The difficulty difference between the eggplant and whatever the above is is tremendous, and it would take a great deal of time to solve.

But this book has incentives for beating the puzzles! When you finish one you can answer the question next to it (which seems to usually be ‘identify this character’) and submit your answer to win a prize, some of which are very nice:

As befits an anime themed puzzle book, many of the prizes are for anime/game fans as well. Alas the submission for entry was September 19 (yesterday!) so it seems I’ll miss out.

If you’re some sort of Picross god and have no trouble with that 45 x 50 shown above, this book has you covered, since it even has several large fold-out puzzles including this lunacy:

That’s 60 x 200, or 120 times larger than the goat I did above. This would be a monumental achievement to complete. I wonder how long it will take me?

And if you’re just masochistic, the book even includes some (harder) colored picrosses, including this fold-out one:

Yes, it is as difficult as it looks.

Oh and if you’re wondering what these look like when finished, the book also includes the full solutions to the previous issue, which it seems was anime-themed as well:

Since I’ve done the easy 10 x 10 puzzles I’m moving on to a bigger challenge: a 45 x 50 one featuring characters from the Bastard!!! anime:

I’ll follow up if I ever manage to complete it 🙂

Panini Warhammer

Panini has been releasing sticker albums for decades now and the format has barely changed: you buy an inexpensive booklet with pages full of empty spaces waiting for stickers to be applied. The stickers are of course purchased separately in packs, like trading cards. Collecting them and sticking them in the album fills out the pages until you have a nifty picturebook. Aimed mostly at children, hundreds have been released – and continue to be released – since the 1970s.

Unfortunately, very few of these ever make it out of Europe. In the 1980s for instance Panini released loads of such albums for every imaginable kid-friendly film, but most were Europe and the UK only. A few were released in Australia when I was a kid, but they weren’t of little interest to me (Smurfs, football albums) so this was never a big part of my childhood.

In the years since I’ve bought a few more while on trips to the UK or Europe (a few different Star Wars ones, a WWE one) but with the exception of various sports albums or properties for very young children Panini still seems to mostly ignore the US market, and I’ve never had much experience with collecting the stickers or filling an album… until now!

When Panini announced a Warhammer 40k sticker album I was astonished, since it seemed so out-of-field compared to their other properties. But given how many other sets they have recently published – based on films, video games, toys, sports and even animals – it’s not unusual. It’s very specific though, and certainly aimed older than most of their other albums. The initial announcement was tempered (for me) by the followup that it would be England only, and exclusive to physical Warhammer stores. Bummer. However shortly after it was released sellers offered it on Amazon, which is how I got my album and a box of sticker packs.

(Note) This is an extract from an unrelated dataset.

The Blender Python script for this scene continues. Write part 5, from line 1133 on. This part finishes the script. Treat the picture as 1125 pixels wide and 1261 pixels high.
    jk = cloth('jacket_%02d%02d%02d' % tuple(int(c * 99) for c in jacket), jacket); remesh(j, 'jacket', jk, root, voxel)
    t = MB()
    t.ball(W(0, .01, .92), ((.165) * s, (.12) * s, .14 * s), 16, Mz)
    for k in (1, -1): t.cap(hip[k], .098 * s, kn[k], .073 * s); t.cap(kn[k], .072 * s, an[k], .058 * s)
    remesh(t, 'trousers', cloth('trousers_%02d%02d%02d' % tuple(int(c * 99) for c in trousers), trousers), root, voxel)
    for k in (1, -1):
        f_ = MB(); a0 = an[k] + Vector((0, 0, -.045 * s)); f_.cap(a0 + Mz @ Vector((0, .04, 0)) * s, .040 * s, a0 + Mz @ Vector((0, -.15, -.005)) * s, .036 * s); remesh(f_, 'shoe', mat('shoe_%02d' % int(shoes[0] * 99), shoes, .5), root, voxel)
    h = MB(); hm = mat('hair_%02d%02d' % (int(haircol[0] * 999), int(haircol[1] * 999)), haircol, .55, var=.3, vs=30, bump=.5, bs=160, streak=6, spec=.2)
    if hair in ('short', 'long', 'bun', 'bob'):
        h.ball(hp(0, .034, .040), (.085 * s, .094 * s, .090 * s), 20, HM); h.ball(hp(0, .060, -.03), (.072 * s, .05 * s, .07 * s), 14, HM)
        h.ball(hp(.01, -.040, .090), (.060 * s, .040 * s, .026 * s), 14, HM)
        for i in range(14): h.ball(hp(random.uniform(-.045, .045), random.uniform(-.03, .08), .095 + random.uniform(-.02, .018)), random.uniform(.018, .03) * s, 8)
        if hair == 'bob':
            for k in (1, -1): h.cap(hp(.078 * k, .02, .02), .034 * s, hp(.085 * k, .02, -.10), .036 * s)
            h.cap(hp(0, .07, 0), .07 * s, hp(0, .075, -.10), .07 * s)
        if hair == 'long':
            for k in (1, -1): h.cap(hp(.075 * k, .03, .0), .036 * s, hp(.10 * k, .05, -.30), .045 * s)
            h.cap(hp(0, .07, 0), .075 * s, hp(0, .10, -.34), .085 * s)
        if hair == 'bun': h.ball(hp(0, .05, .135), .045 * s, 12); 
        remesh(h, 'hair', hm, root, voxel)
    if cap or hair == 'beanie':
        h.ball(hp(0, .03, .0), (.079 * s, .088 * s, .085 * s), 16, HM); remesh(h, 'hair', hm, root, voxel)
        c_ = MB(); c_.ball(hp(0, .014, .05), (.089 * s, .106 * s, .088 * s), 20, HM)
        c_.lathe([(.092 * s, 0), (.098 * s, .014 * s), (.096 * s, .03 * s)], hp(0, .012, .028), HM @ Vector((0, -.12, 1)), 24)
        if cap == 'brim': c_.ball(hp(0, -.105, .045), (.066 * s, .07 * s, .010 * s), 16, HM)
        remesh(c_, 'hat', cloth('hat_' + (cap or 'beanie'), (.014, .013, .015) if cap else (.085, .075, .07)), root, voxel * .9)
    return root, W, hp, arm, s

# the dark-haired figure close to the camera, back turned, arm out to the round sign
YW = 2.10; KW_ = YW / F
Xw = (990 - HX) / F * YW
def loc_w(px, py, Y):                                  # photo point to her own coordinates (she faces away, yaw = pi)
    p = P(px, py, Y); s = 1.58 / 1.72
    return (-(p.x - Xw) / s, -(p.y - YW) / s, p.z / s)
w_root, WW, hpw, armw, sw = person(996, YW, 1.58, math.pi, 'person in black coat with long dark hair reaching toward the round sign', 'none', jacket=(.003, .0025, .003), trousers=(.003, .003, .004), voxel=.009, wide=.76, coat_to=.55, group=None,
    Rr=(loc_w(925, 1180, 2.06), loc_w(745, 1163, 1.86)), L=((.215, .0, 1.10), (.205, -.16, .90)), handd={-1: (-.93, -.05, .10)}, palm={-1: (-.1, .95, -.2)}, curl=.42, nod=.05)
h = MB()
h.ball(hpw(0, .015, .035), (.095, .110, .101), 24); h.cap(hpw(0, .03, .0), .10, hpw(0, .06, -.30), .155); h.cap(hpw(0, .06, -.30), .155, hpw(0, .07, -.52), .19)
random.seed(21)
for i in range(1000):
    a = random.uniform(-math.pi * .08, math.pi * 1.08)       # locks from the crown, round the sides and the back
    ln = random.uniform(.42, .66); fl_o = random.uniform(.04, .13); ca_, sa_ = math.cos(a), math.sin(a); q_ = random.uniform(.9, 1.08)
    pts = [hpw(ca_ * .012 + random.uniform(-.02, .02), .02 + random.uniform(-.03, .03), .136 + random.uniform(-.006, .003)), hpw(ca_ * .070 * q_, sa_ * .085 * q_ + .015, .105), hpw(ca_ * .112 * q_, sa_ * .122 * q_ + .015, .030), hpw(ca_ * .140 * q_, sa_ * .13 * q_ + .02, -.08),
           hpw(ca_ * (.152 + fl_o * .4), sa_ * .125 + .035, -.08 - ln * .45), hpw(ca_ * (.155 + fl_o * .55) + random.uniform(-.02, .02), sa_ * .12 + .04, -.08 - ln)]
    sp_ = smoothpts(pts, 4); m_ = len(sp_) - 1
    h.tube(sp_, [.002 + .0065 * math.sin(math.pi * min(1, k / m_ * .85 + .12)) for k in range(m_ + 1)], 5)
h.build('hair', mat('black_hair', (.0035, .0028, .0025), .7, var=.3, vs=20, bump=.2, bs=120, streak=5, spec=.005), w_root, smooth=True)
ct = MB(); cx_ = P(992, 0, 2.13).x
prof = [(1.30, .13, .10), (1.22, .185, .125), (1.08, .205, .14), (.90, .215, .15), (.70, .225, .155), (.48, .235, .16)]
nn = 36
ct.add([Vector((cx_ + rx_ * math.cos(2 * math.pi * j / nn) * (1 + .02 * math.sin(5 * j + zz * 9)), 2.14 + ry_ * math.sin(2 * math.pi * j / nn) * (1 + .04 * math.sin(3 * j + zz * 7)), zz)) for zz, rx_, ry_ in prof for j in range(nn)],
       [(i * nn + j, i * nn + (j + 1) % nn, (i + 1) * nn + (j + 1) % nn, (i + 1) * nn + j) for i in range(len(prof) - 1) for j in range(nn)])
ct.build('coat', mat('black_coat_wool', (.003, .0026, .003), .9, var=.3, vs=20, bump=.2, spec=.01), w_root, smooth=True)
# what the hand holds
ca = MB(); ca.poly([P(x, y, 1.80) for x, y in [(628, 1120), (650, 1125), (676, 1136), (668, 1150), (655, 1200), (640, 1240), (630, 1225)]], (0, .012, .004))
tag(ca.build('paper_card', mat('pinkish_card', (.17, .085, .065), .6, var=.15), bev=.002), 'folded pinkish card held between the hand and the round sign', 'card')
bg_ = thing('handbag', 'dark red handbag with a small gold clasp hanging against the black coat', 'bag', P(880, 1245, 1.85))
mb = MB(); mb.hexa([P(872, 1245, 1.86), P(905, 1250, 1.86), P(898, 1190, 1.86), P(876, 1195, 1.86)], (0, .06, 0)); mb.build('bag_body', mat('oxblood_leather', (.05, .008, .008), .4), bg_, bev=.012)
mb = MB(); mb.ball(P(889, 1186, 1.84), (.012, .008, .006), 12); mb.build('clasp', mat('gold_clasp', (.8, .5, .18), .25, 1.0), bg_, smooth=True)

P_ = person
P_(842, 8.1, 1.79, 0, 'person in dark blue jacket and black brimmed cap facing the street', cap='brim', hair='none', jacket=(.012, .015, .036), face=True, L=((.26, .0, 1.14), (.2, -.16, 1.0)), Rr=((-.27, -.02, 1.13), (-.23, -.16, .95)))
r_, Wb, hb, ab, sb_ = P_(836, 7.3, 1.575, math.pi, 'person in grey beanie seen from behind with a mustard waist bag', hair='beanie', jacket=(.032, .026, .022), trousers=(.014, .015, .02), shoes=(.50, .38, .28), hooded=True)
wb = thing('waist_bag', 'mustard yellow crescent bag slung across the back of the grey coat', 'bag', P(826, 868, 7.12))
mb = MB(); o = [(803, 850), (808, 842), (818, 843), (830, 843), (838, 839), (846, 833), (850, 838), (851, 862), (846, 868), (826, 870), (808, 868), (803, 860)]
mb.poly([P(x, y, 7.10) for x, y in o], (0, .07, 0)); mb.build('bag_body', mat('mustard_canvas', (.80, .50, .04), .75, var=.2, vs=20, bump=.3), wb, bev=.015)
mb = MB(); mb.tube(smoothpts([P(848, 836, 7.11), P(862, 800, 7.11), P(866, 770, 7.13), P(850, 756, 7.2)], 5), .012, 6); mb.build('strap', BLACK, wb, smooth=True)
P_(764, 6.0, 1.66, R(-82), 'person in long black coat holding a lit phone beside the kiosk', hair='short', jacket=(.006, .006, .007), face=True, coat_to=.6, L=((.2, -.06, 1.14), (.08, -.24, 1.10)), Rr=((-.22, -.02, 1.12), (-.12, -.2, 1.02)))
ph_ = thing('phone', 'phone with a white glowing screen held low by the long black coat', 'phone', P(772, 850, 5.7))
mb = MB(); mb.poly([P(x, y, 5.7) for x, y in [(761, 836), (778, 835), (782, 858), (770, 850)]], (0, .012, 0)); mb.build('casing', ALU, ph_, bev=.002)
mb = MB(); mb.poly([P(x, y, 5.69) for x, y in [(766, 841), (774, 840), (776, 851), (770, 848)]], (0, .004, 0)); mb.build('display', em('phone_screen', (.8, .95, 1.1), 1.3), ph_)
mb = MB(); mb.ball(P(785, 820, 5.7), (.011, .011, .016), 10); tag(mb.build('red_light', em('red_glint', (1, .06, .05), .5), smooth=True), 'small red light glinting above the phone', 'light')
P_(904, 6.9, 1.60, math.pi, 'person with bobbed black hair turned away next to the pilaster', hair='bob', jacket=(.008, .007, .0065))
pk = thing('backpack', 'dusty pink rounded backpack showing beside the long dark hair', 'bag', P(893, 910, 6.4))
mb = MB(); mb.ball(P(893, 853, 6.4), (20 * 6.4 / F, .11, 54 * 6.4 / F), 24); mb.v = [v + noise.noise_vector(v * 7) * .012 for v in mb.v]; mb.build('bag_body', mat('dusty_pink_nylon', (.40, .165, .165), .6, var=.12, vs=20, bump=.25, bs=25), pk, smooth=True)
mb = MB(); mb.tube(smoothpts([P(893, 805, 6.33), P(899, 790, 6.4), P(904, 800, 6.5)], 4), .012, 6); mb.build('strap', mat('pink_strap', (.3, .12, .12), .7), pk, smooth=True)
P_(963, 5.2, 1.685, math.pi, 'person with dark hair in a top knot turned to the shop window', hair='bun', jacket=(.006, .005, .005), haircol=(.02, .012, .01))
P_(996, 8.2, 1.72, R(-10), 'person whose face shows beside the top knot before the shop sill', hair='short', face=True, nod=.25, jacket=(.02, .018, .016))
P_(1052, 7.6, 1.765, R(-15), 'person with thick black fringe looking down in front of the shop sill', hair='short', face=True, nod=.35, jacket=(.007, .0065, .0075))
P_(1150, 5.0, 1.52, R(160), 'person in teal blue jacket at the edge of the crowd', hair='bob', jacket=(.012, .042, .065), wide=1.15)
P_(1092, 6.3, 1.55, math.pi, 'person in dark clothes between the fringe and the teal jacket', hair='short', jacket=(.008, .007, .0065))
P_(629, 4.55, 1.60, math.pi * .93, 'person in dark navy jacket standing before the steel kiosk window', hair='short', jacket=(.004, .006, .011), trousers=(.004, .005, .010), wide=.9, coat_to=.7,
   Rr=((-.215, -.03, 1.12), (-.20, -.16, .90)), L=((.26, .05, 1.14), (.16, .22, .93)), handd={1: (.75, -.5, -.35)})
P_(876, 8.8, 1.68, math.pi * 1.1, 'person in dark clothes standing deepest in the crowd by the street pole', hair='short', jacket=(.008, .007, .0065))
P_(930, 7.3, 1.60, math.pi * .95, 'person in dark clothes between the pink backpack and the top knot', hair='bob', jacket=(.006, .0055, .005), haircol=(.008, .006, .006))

It’s a beautiful album, full colour and crammed with detail and information. There are 204 stickers to collect, and each pack also comes with one of 50 ‘hero’ (trading) cards. The stickers are glossy and come in several shapes and sizes, some with various types of foil or holographic coating.

Over the last few weeks I’ve been opening packs and sticking the stickers into the album. With 50 packs I only had 200 stickers, and knew I wouldn’t be able to complete the album, but I hoped I’d make a good effort. It’s been a lot of fun, and now I know had Panini products been widely distributed in Australia when I was a kid I would have gone bonkers for them!

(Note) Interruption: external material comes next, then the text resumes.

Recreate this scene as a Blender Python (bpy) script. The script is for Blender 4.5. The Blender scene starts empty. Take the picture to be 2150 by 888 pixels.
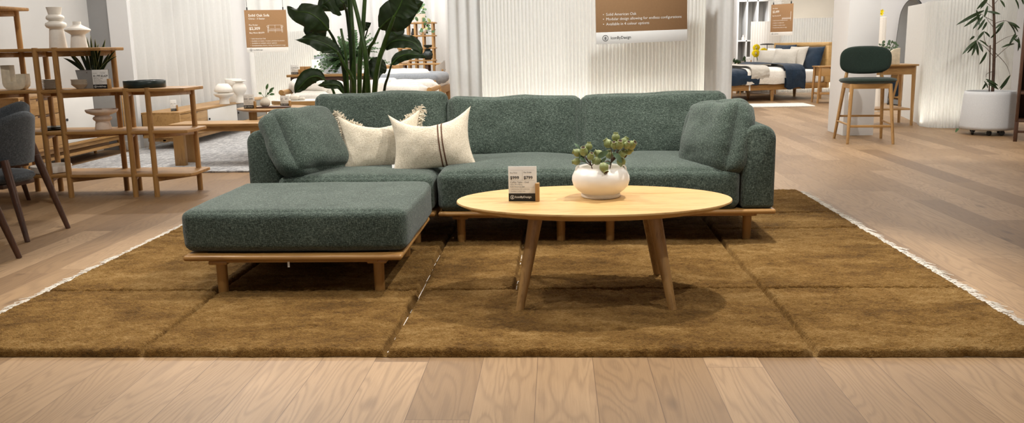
import bpy, bmesh, math, random
from mathutils import Vector, Matrix, noise
R = math.radians
PI = math.pi
sc = bpy.context.scene
COL = sc.collection
rnd = random.Random(7)

# ------------------------------------------------------------------ camera
CH = 1.07
FPX = 1800.0
PITCH, YAW, ROLL = R(10.93), R(-3.09), R(1.096)
_f = Vector((math.sin(YAW)*math.cos(PITCH), math.cos(YAW)*math.cos(PITCH), -math.sin(PITCH)))
_r = Vector((math.cos(YAW), -math.sin(YAW), 0))
_d = _f.cross(_r)
RT = math.cos(ROLL)*_r + math.sin(ROLL)*_d
DN = -math.sin(ROLL)*_r + math.cos(ROLL)*_d
cam = bpy.data.objects.new('camera', bpy.data.cameras.new('camera'))
COL.objects.link(cam)
cam.matrix_world = Matrix(((RT.x, -DN.x, -_f.x, 0), (RT.y, -DN.y, -_f.y, 0), (RT.z, -DN.z, -_f.z, CH), (0, 0, 0, 1)))
cam.data.sensor_fit = 'HORIZONTAL'
cam.data.sensor_width = 36
cam.data.lens = FPX/2150*36
cam.data.clip_end = 100
sc.camera = cam

def ray(x, y): return RT*((x-1075)/FPX) + DN*((y-444)/FPX) + _f
def D(x, y, Y):
    d = ray(x, y); return Vector((0, 0, CH)) + d*(Y/d.y)
def F(x, y, z=0.0):
    d = ray(x, y); return Vector((0, 0, CH)) + d*((z-CH)/d.z)

# ------------------------------------------------------------------ materials
def lin(h):
    h = h.lstrip('#'); o = []
    for i in (0, 2, 4):
        c = int(h[i:i+2], 16)/255
        o.append(c/12.92 if c <= .04045 else ((c+.055)/1.055)**2.4)
    return (*o, 1)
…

I’m impressed with how seamlessly the stickers match the book. In photos the page looks more matte than it does in real life, and when stuck (and aligned correctly) it can sometimes be difficult to see where book ends and sticker begins. A completed page doesn’t look like an array of stickers as it did back in the older versions (such as in the Gremlins book from the 1980s, shown in the photo at top).

The first and last page of the book contain 6-sticker murals. I was unable to complete either of them, and the above is as good as I got. There are many 2 or 3 sticker murals as well, most of which I completed. As you can see, the stickers align together nearly seamlessly (although I will admit I was extremely careful when applying them).

That’s a shot of two of the trading cards. Of the 50, I got 34 which I think is a good approximation of how many stickers I managed to get as well (about two-thirds). The cards are ok and have nice art, but are more a bonus than a reason to buy this collection.

Worth mentioning is the lore of 40k. If you know anything about Warhammer (which is a table-top strategy game played using miniatures) you know it has a bonkers story, and the snippets of lore in this album reinforce that. These aren’t just soldiers in robotic armor fighting orcs and demons: there’s all sorts of madness on both sides of the eternal war that is our future 38,000 years from now!

Once I had finished opening all my packs, this was the only one double-page of the album I managed to fully complete. Can you see the 11 stickers in the above photo? As I said I estimate I got about two-thirds of the stickers, which means I got about 60 doubles (which will go to Adam). Panini has a service where you can purchase individual stickers directly (for £0.28 each) which is nice for diehards, but I’m happy with my incomplete album and won’t try to finish it.

Overall I’m extremely impressed with this collection, and would love for them to not only make more genre-specific ones (such as Dungeons & Dragons or Ultraman!) or at the least sell more of them in the USA!